G. Scott Sparrow, EdD, LPC, LMFT

Counseling and Mentoring Services

Freeing the Mockingbird

I got up at 3 am last night, and went into the den with a cup of hot coffee and sat in the dark. No phone, not laptop, nothing but my own presence and my mug of steaming coffee. I planned to meditate and go back to sleep, hoping for a deep dream. But for a while, I just sat there, feeling the comforting darkness. I thought of how invisible I was to everyone, even to those who love me. They were asleep, unaware of my middle-of-the-night vigil. I thought of all of the people with whom I had some sort of relationship--old friends, students, counseling and flyfishing clients, and Facebook friends. And my thoughts settled on the people who had friended me on Facebook, most of whom I really do not know. I thought of how we share slivers of ourselves with virtual strangers, hoping to connect in some meaningful way, and I marveled at the energy behind this immense effort, which from one standpoint is a rather feeble and pointless effort at relating. What do we really know of each other, anyway? But then I reflected on the dreams that I'd shared recently, and how people came out of the silence to make comment on one or more of them. The dreams provoked a conversation that the mere posting of a quote or a photo had not done.

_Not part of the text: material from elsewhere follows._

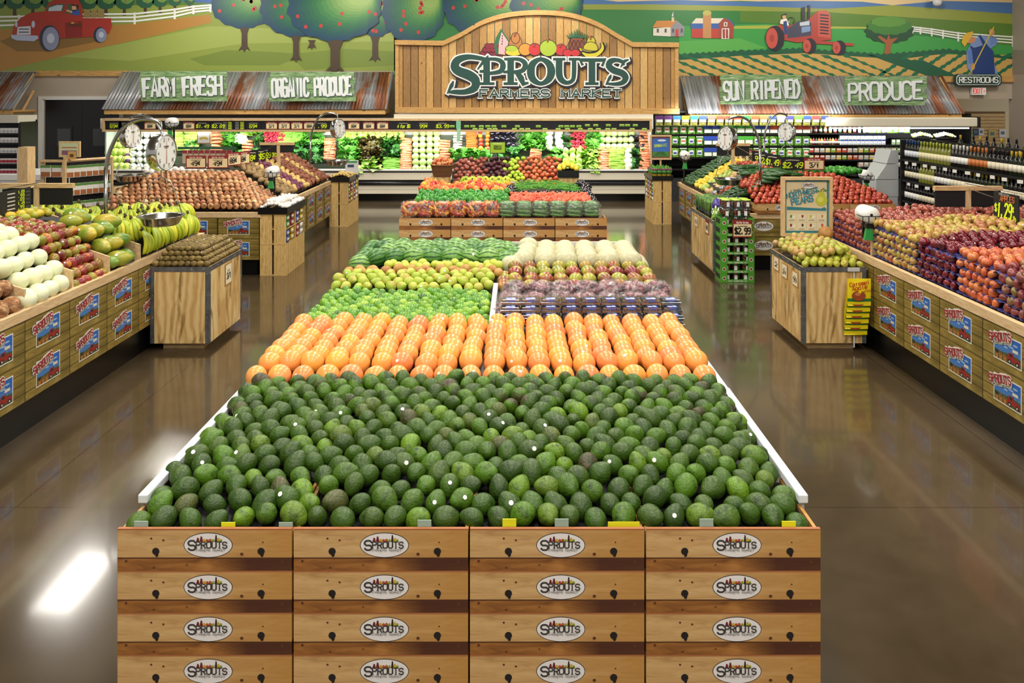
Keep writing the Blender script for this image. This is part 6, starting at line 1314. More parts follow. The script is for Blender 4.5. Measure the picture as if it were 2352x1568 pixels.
# ---------------------------------------------------------------- open multideck case of packaged salads, bottles and tubs
mc = E('multideck_case', (0, 0, 0), 'black multideck case of packaged salads, bottles and tubs on the right', 'refrigerated case')
qx0, qx1 = XP(1501, 17.3), XP(2236, 17.3)
MB().box(qx0, qx1, 18.2, 18.3, .2, 2.0).build('back_panel', flat('#16171a', .5), mc); MB().box(qx0, qx1, 17.4, 18.3, 0, .5).build('base', flat('#2a2a2c', .5), mc)
for x in (qx0-.01, qx1-.03): MB().box(x, x+.04, 17.4, 18.3, .5, 1.95).build('end_panel', BLACK, mc)
cx0 = XP(1898, 17.2); MB().box(cx0, qx1, 17.14, 18.3, ZP(291, 17.2), ZP(270, 17.2)).build('canopy', CREAM, mc, bev=.02); MB().box(qx1, qx1+.06, 17.12, 18.3, ZP(293, 17.2), ZP(268, 17.2)).build('canopy_end', BLACK, mc, bev=.02)
MB().tube([(cx0+.1, 17.3, ZP(292.5, 17.2)-.02), (qx1-.1, 17.3, ZP(292.5, 17.2)-.02)], .015, 0, 8).build('lamp_tube', flat('#ffffff', .4, emit=2.5), mc)
MB().box(qx0, cx0, 17.6, 18.3, 1.96, 2.0).build('top_rail', BLACK, mc)
def shelf(px0, px1, py): MB().box(XP(px0, 17.4), XP(px1, 17.4), 17.4, 18.2, ZP(py, 17.4)-.03, ZP(py, 17.4)).build('shelf', BLACK, mc)
for py in (308, 334.5, 361, 388): shelf(1501, 1856, py)
for py in (305.5, 333, 350.5, 366.5, 383, 400): shelf(1856, 2082, py)
for py in (321, 345): shelf(2082, 2205, py)
def pack(name, w_, h_, d_, body, parts, label, cat):
    """a package: body mesh plus printed label parts [(x0, x1, z0, z1, colour)] as fractions of the front"""
    p = E(name, (0, 0, 0), label, cat); m = MB()
    if body[0] == 'bag':
        vs = []
        for i in range(7):
            t = i/6; b = .012+d_/2*sin(pi*min(1, t*1.05))**.6
            for q in range(10): a = q*2*pi/10; vs.append((cos(a)*w_/2*(.96+.04*sin(pi*t)), sin(a)*b, t*h_))
        m.add(vs, [(i*10+q, i*10+(q+1) % 10, (i+1)*10+(q+1) % 10, (i+1)*10+q) for i in range(6) for q in range(10)])
    elif body[0] == 'bottle':
        m.lathe([(w_/2, 0), (w_/2, h_*.62), (w_*.36, h_*.74), (w_*.2, h_*.82), (w_*.2, h_)], 12); m.v = [(x, y, z) for x, y, z in m.v]
    else: m.box(-w_/2, w_/2, -d_/2, d_/2, 0, h_)
    m.build('body', body[1], p, smooth=body[0] != 'box', bev=.008 if body[0] == 'box' else 0)
    for k, (nm, a, b, c, e, hx) in enumerate(parts):
        if nm == 'cap': MB().lathe([(w_*.23, h_*.9), (w_*.23, h_*1.03)], 10).build('cap', flat(hx, .4), p)
        elif body[0] == 'bottle': MB().lathe([(w_*.515, c*h_), (w_*.515, e*h_)], 12).build(nm, flat(hx, .4), p, smooth=True)
        else: MB().rect(a*w_, b*w_, c*h_, e*h_, -d_/2-(.016 if body[0] == 'bag' else .002)-.001*k).build(nm, flat(hx, .4), p)
    return Pro(p)
GRN = fruit('salad_mix', ['#6fa838', '#5a9430', '#8abb4c'], .3, (30, .45, .6, '#2f5a20'), None, .4)
PK = {}
bags = ['#5a2a6a', '#5a2a6a', '#2a6a9a', '#c9a21f', '#2f7fa0', '#3f5a8a', '#8a6a5a', '#7a4a3a', '#a8462a', '#a8462a', '#2f7a4a', '#b8542a', '#8a6a3a', '#2a4a8a', '#b8a88a', '#3a3a7a', '#5a8a3a', '#2a4a7a', '#a83a3a', '#2a3a6a']
names = {'#5a2a6a': 'purple', '#2a6a9a': 'blue', '#c9a21f': 'yellow', '#2f7fa0': 'teal', '#a8462a': 'orange', '#2f7a4a': 'green', '#a83a3a': 'red'}
for i, hx in enumerate(bags):
    px = 1514+19.9*i
    if hx not in PK: PK[hx] = pack('snack_bag', .17, .22, .08, ('bag', fruit('snack_bag_mix', ['#8fa04a', '#a8a85a'], .3, (26, .45, .6, '#d9c96a'))), [('header', -.5, .5, .62, 1.0, hx), ('label', -.4, .4, .35, .62, '#dfe3ea')], 'b', 'snack bag')
    PK[hx].at((XP(px, 17.3), 17.3, ZP(288.5, 17.3)), 0, '%s snack bag hanging in the top row over the salads, %s' % (names.get(hx, 'small'), 'left part' if i < 7 else 'middle part' if i < 13 else 'right part'), 'hanging snack bags')
PK['clam'] = pack('salad_box', .165, .205, .1, ('box', GRN), [('label', -.3, .3, .2, .75, '#f0f0e6'), ('stripe', -.25, .25, .4, .58, '#d9684a'), ('lid', -.48, .48, .9, 1, '#dfe6dc')], 's', 'salad box'); PK['clam2'] = pack('salad_box', .165, .205, .1, ('box', GRN), [('label', -.3, .3, .25, .75, '#e9eef2'), ('stripe', -.22, .22, .35, .55, '#4a4a9c')], 's', 'salad box')
PK['bagb'] = pack('salad_bag', .2, .215, .1, ('bag', GRN), [('header', -.46, .46, .55, .98, '#2f4aa8'), ('label', -.4, .4, .12, .5, '#eef2e6')], 's', 'salad bag'); PK['bagg'] = pack('salad_bag', .2, .215, .1, ('bag', GRN), [('header', -.46, .46, .6, .98, '#4aa83a'), ('label', -.4, .4, .15, .58, '#e6f0d0')], 's', 'salad bag'); PK['bagr'] = pack('salad_bag', .2, .215, .1, ('bag', GRN), [('header', -.46, .46, .5, .98, '#c8502f'), ('label', -.4, .4, .12, .48, '#f4e6da')], 's', 'salad bag')
for r, (py, seq) in enumerate([(307.5, ['clam']*6+['bagb']*2+['bagg']*4+['bagb']*2+['bagr']*5), (334, ['clam2', 'clam']*3+['bagb']*2+['bagg']*4+['clam2']*7), (360.5, ['clam2', 'clam']*2+['clam2']*2+['bagb']*2+['bagg']*3+['clam2', 'clam']*4)]):
    for i, k in enumerate(seq):
        px = 1512+(1850-1512)*i/(len(seq)-1)
        PK[k].at((XP(px, 17.46), 17.46, ZP(py, 17.46)), 0, '%s of the packaged salads, %s shelf' % ({'clam': 'salad box with a white and orange label, left half', 'clam2': 'salad box with a blue label', 'bagb': 'blue-topped salad bag', 'bagg': 'green-topped salad bag', 'bagr': 'orange-topped salad bag, right end'}[k], ('upper', 'middle', 'lower')[r]), 'packaged salads')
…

Mark Blagrove, one of the presenters at the upcoming first Online Dream Research Conference (www.iasdreamresearch.org) will be reporting on an empirical study that supports the idea that sharing dreams differs from ordinary sharing--that something is activated in dream sharing that produces an altogether different level of connection with oneself and others. Similarly, Montague Ullman used to say that he believed that dream sharing had evolved to forge interpersonal connections, to build community in a way that bypassed the barriers and pretense of ego-to-ego exchanges.

As I sat in the darkness, I realized that dream sharing is one road to our salvation; that is, a way to heal the deep divisions between us. I then meditated for half an hour, then went back to sleep and had two dreams, both of which provide additional perspective that dreams may save us from ourselves.

In one, I am with several members of the International Association for the Study of Dreams. We are at a conference, and it seems that we are all shedding our clothing in some kind of ritual. As we strip down to our nakedness, I feel exhilarated. I say, "Now I know what people become nudists!" It was as if we have reached a level of sharing heretofore unachieved. It was deeply fulfilling to be there at home and revealed to my friends. 

In another, I see a paper plane, with a rectangular fuselage. It has a mocking bird imprisoned within it. The plane can fly, but the bird within it has been imprisoned, and is near death. Its wings are pinned to its body. I begin to carefully dismantle the fuselage, removing a harness from the bird's head and beak, and then lifting its body from a pool of feces and water. I hold up a container of clear water for it to drink from, and it plunges its beak into the clear water and drinks deeply. I know that the bird will survive with some additional care.

Of course, these dreams are about me. But they also provide a metaphorical perspective on what we do to ourselves. We remain closed off, parcelling out slivers of ourselves to virtual strangers without taking the leap of sharing our souls. And we imprison our natural soulfulness inside artificial structures that are supposed to take its place. If we're going to connect deeply, we need a way to reveal natural selves. And if we are going to soar to our destined heights, we must release ourselves from the artificial prisons that have become substitutes for true flight.

But will we be safe in doing so? Certainly there are always risks in sharing who we really are. And who can define what that looks like? I suggest to you that our dreams can be our emissaries of truth, capable of bringing soulfulness into relationship without artifice and pretense. They are shrouded sufficiently in metaphorical language to protect our lives from direct exposure, but they are rooted in our depths sufficiently to circumvent the ego's constant cleverness and aim to impress.

So let's share dreams with strangers and with our friends alike. Doing so could save us from shallow conversations about our differences, and introduce a surprising sense of what unites us.